**Work to complete**. Check every line of the material below for the string "script", and return the ones that have it.

**Supplied records**.
▬▬▬

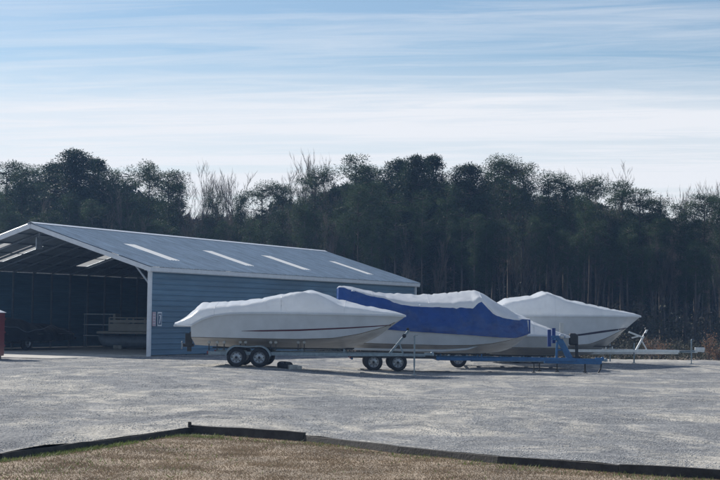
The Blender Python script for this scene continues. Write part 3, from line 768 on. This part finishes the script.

▬▬▬

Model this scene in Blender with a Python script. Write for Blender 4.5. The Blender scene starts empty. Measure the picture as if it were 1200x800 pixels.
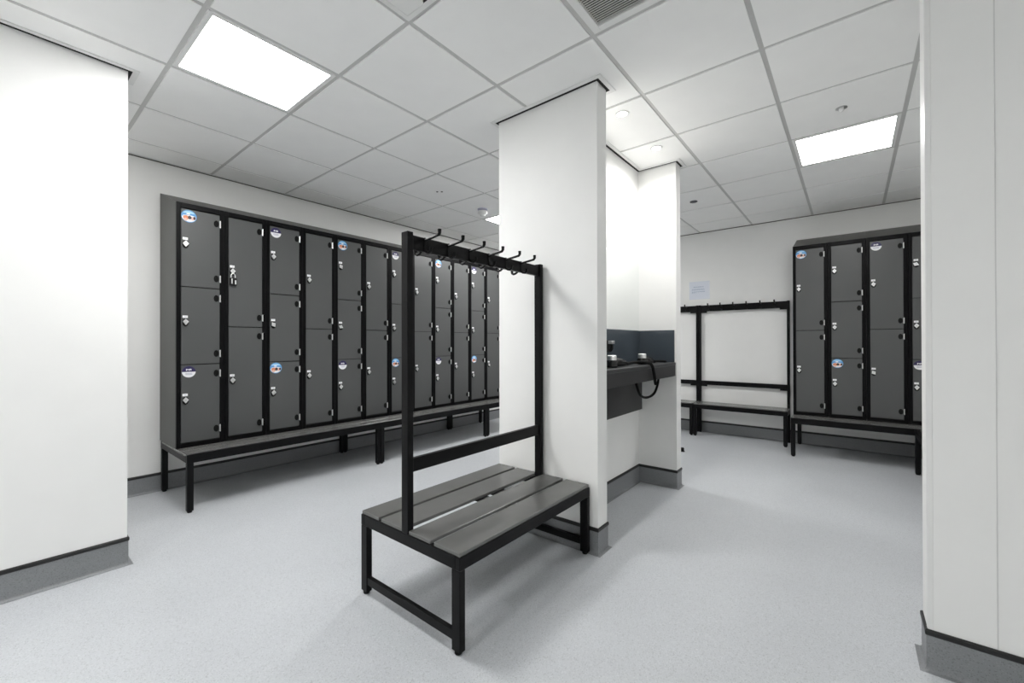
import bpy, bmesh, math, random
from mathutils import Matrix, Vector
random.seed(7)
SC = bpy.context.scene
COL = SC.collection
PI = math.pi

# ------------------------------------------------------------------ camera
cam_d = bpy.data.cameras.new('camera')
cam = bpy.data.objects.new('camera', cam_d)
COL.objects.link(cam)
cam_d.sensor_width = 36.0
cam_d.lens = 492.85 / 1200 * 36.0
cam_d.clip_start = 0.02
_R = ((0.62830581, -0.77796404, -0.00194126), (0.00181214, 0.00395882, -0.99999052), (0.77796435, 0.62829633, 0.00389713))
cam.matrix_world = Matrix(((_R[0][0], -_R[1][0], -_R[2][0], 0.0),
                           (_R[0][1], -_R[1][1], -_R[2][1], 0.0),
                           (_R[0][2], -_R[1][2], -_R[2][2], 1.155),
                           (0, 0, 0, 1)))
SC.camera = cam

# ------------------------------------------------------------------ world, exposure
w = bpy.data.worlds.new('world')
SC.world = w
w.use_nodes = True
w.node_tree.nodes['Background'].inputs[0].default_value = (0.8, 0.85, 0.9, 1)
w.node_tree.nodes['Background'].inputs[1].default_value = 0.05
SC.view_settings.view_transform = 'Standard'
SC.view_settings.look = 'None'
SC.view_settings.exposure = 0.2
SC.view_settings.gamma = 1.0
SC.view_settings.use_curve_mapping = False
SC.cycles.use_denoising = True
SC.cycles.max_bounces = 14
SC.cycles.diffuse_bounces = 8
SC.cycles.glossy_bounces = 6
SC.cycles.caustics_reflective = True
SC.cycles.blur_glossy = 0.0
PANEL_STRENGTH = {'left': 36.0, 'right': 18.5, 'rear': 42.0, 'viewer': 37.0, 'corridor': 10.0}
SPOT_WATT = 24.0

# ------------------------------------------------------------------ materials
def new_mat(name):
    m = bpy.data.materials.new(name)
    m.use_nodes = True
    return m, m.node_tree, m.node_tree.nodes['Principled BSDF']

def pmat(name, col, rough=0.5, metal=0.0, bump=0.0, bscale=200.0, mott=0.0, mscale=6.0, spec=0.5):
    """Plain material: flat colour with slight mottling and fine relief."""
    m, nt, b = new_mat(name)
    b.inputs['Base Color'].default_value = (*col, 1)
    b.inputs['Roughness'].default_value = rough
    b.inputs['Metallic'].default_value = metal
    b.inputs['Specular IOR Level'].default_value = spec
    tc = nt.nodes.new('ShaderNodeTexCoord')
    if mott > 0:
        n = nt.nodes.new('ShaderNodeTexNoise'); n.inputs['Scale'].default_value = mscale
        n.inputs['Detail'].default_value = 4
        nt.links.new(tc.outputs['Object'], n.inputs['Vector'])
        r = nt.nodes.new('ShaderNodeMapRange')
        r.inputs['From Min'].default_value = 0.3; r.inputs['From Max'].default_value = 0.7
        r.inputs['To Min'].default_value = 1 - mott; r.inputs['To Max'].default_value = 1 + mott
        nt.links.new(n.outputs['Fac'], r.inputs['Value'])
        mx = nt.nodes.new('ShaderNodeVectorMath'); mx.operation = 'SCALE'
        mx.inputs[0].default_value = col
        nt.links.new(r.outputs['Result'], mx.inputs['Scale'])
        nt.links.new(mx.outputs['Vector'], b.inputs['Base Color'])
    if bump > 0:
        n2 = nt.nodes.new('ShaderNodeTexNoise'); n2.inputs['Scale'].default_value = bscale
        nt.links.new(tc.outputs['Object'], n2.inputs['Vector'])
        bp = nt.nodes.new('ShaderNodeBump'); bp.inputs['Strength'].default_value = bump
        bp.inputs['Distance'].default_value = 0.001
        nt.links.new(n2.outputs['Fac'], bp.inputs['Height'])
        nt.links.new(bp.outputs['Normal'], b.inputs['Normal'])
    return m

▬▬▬

**Response to the task**.
The Blender Python script for this scene continues. Write part 3, from line 768 on. This part finishes the script.
Model this scene in Blender with a Python script. Write for Blender 4.5. The Blender scene starts empty. Measure the picture as if it were 1200x800 pixels.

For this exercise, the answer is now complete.